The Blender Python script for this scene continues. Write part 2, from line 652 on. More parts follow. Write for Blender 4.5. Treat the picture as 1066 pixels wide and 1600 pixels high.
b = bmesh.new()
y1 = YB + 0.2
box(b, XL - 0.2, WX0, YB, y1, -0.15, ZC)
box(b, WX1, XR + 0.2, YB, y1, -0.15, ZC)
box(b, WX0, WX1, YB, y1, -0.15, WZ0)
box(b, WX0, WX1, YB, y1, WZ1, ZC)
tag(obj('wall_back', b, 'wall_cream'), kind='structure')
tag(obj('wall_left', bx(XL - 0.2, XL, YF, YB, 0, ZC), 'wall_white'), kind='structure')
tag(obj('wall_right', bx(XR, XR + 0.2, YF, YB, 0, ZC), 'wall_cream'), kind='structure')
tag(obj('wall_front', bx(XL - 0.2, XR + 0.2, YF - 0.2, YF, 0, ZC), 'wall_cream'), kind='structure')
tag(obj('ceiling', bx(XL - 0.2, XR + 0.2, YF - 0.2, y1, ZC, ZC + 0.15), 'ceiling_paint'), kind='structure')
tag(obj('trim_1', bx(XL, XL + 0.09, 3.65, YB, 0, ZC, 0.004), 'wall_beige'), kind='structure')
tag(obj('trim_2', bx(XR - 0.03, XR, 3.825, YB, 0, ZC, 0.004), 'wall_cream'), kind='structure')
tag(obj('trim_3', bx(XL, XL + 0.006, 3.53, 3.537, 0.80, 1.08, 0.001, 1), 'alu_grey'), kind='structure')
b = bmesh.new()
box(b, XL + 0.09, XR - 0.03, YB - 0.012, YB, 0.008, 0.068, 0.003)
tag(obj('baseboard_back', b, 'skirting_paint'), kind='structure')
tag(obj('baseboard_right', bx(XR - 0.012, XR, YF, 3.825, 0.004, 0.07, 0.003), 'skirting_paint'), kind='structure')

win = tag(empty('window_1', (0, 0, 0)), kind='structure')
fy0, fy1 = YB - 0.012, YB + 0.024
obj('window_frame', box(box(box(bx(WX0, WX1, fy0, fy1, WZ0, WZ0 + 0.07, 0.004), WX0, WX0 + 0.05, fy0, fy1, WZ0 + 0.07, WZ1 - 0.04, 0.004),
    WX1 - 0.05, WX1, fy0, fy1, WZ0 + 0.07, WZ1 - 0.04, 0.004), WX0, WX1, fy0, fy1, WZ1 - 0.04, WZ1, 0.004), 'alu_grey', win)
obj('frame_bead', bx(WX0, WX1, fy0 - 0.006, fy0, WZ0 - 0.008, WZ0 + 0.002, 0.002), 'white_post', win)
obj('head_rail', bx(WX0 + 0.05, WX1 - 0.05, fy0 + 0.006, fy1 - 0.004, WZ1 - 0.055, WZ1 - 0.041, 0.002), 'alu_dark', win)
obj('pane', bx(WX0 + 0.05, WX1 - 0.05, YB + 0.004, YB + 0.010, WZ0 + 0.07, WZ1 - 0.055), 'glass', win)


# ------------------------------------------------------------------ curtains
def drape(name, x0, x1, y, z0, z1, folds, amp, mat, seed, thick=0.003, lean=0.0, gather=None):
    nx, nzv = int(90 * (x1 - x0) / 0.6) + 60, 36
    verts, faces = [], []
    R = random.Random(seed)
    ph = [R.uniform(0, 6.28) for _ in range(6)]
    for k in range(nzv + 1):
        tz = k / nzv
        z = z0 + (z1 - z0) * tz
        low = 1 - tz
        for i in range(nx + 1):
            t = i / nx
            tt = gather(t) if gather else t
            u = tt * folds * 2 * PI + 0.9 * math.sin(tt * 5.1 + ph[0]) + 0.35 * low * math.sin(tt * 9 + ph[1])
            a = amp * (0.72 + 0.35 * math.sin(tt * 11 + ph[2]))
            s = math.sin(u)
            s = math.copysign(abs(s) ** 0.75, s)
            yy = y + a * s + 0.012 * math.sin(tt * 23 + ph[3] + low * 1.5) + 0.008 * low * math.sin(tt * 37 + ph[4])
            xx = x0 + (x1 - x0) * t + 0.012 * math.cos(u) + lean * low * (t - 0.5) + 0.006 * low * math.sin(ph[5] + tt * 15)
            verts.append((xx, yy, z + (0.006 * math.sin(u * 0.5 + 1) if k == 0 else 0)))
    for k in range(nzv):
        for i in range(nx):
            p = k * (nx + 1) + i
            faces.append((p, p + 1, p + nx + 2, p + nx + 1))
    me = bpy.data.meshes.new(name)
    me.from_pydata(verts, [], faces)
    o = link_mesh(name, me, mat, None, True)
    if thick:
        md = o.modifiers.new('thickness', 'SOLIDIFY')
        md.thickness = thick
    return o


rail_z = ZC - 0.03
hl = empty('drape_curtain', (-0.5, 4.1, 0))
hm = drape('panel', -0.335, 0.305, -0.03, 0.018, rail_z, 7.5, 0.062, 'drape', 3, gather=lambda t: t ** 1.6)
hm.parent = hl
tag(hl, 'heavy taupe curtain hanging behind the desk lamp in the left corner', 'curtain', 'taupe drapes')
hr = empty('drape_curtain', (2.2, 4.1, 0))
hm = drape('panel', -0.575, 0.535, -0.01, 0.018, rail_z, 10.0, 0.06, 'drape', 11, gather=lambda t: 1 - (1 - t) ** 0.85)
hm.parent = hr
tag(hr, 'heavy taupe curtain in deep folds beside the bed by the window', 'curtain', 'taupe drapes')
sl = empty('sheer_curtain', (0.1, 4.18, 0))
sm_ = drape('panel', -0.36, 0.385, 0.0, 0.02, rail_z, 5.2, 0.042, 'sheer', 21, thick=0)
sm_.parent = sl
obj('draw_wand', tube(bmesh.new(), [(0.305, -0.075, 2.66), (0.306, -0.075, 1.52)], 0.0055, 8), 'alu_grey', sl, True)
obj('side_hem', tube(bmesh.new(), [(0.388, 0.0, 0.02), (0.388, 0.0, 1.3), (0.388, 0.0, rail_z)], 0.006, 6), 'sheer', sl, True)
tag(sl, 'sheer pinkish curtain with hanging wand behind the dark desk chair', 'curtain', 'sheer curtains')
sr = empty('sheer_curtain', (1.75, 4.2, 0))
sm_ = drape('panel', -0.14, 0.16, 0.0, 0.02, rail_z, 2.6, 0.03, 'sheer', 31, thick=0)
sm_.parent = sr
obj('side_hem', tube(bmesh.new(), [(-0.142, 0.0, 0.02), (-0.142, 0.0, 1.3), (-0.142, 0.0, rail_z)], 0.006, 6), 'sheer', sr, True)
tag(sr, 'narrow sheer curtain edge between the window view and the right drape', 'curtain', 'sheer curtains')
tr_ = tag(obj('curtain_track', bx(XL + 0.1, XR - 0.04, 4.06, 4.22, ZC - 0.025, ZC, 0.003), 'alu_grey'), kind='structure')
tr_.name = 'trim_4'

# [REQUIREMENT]
Everything in the listing above should be restated exactly.

# [SOLUTION FOR THIS PROBLEM]
The Blender Python script for this scene continues. Write part 2, from line 652 on. More parts follow. Write for Blender 4.5. Treat the picture as 1066 pixels wide and 1600 pixels high.
b = bmesh.new()
y1 = YB + 0.2
box(b, XL - 0.2, WX0, YB, y1, -0.15, ZC)
box(b, WX1, XR + 0.2, YB, y1, -0.15, ZC)
box(b, WX0, WX1, YB, y1, -0.15, WZ0)
box(b, WX0, WX1, YB, y1, WZ1, ZC)
tag(obj('wall_back', b, 'wall_cream'), kind='structure')
tag(obj('wall_left', bx(XL - 0.2, XL, YF, YB, 0, ZC), 'wall_white'), kind='structure')
tag(obj('wall_right', bx(XR, XR + 0.2, YF, YB, 0, ZC), 'wall_cream'), kind='structure')
tag(obj('wall_front', bx(XL - 0.2, XR + 0.2, YF - 0.2, YF, 0, ZC), 'wall_cream'), kind='structure')
tag(obj('ceiling', bx(XL - 0.2, XR + 0.2, YF - 0.2, y1, ZC, ZC + 0.15), 'ceiling_paint'), kind='structure')
tag(obj('trim_1', bx(XL, XL + 0.09, 3.65, YB, 0, ZC, 0.004), 'wall_beige'), kind='structure')
tag(obj('trim_2', bx(XR - 0.03, XR, 3.825, YB, 0, ZC, 0.004), 'wall_cream'), kind='structure')
tag(obj('trim_3', bx(XL, XL + 0.006, 3.53, 3.537, 0.80, 1.08, 0.001, 1), 'alu_grey'), kind='structure')
b = bmesh.new()
box(b, XL + 0.09, XR - 0.03, YB - 0.012, YB, 0.008, 0.068, 0.003)
tag(obj('baseboard_back', b, 'skirting_paint'), kind='structure')
tag(obj('baseboard_right', bx(XR - 0.012, XR, YF, 3.825, 0.004, 0.07, 0.003), 'skirting_paint'), kind='structure')

win = tag(empty('window_1', (0, 0, 0)), kind='structure')
fy0, fy1 = YB - 0.012, YB + 0.024
obj('window_frame', box(box(box(bx(WX0, WX1, fy0, fy1, WZ0, WZ0 + 0.07, 0.004), WX0, WX0 + 0.05, fy0, fy1, WZ0 + 0.07, WZ1 - 0.04, 0.004),
    WX1 - 0.05, WX1, fy0, fy1, WZ0 + 0.07, WZ1 - 0.04, 0.004), WX0, WX1, fy0, fy1, WZ1 - 0.04, WZ1, 0.004), 'alu_grey', win)
obj('frame_bead', bx(WX0, WX1, fy0 - 0.006, fy0, WZ0 - 0.008, WZ0 + 0.002, 0.002), 'white_post', win)
obj('head_rail', bx(WX0 + 0.05, WX1 - 0.05, fy0 + 0.006, fy1 - 0.004, WZ1 - 0.055, WZ1 - 0.041, 0.002), 'alu_dark', win)
obj('pane', bx(WX0 + 0.05, WX1 - 0.05, YB + 0.004, YB + 0.010, WZ0 + 0.07, WZ1 - 0.055), 'glass', win)


# ------------------------------------------------------------------ curtains
def drape(name, x0, x1, y, z0, z1, folds, amp, mat, seed, thick=0.003, lean=0.0, gather=None):
    nx, nzv = int(90 * (x1 - x0) / 0.6) + 60, 36
    verts, faces = [], []
    R = random.Random(seed)
    ph = [R.uniform(0, 6.28) for _ in range(6)]
    for k in range(nzv + 1):
        tz = k / nzv
        z = z0 + (z1 - z0) * tz
        low = 1 - tz
        for i in range(nx + 1):
            t = i / nx
            tt = gather(t) if gather else t
            u = tt * folds * 2 * PI + 0.9 * math.sin(tt * 5.1 + ph[0]) + 0.35 * low * math.sin(tt * 9 + ph[1])
            a = amp * (0.72 + 0.35 * math.sin(tt * 11 + ph[2]))
            s = math.sin(u)
            s = math.copysign(abs(s) ** 0.75, s)
            yy = y + a * s + 0.012 * math.sin(tt * 23 + ph[3] + low * 1.5) + 0.008 * low * math.sin(tt * 37 + ph[4])
            xx = x0 + (x1 - x0) * t + 0.012 * math.cos(u) + lean * low * (t - 0.5) + 0.006 * low * math.sin(ph[5] + tt * 15)
            verts.append((xx, yy, z + (0.006 * math.sin(u * 0.5 + 1) if k == 0 else 0)))
    for k in range(nzv):
        for i in range(nx):
            p = k * (nx + 1) + i
            faces.append((p, p + 1, p + nx + 2, p + nx + 1))
    me = bpy.data.meshes.new(name)
    me.from_pydata(verts, [], faces)
    o = link_mesh(name, me, mat, None, True)
    if thick:
        md = o.modifiers.new('thickness', 'SOLIDIFY')
        md.thickness = thick
    return o


rail_z = ZC - 0.03
hl = empty('drape_curtain', (-0.5, 4.1, 0))
hm = drape('panel', -0.335, 0.305, -0.03, 0.018, rail_z, 7.5, 0.062, 'drape', 3, gather=lambda t: t ** 1.6)
hm.parent = hl
tag(hl, 'heavy taupe curtain hanging behind the desk lamp in the left corner', 'curtain', 'taupe drapes')
hr = empty('drape_curtain', (2.2, 4.1, 0))
hm = drape('panel', -0.575, 0.535, -0.01, 0.018, rail_z, 10.0, 0.06, 'drape', 11, gather=lambda t: 1 - (1 - t) ** 0.85)
hm.parent = hr
tag(hr, 'heavy taupe curtain in deep folds beside the bed by the window', 'curtain', 'taupe drapes')
sl = empty('sheer_curtain', (0.1, 4.18, 0))
sm_ = drape('panel', -0.36, 0.385, 0.0, 0.02, rail_z, 5.2, 0.042, 'sheer', 21, thick=0)
sm_.parent = sl
obj('draw_wand', tube(bmesh.new(), [(0.305, -0.075, 2.66), (0.306, -0.075, 1.52)], 0.0055, 8), 'alu_grey', sl, True)
obj('side_hem', tube(bmesh.new(), [(0.388, 0.0, 0.02), (0.388, 0.0, 1.3), (0.388, 0.0, rail_z)], 0.006, 6), 'sheer', sl, True)
tag(sl, 'sheer pinkish curtain with hanging wand behind the dark desk chair', 'curtain', 'sheer curtains')
sr = empty('sheer_curtain', (1.75, 4.2, 0))
sm_ = drape('panel', -0.14, 0.16, 0.0, 0.02, rail_z, 2.6, 0.03, 'sheer', 31, thick=0)
sm_.parent = sr
obj('side_hem', tube(bmesh.new(), [(-0.142, 0.0, 0.02), (-0.142, 0.0, 1.3), (-0.142, 0.0, rail_z)], 0.006, 6), 'sheer', sr, True)
tag(sr, 'narrow sheer curtain edge between the window view and the right drape', 'curtain', 'sheer curtains')
tr_ = tag(obj('curtain_track', bx(XL + 0.1, XR - 0.04, 4.06, 4.22, ZC - 0.025, ZC, 0.003), 'alu_grey'), kind='structure')
tr_.name = 'trim_4'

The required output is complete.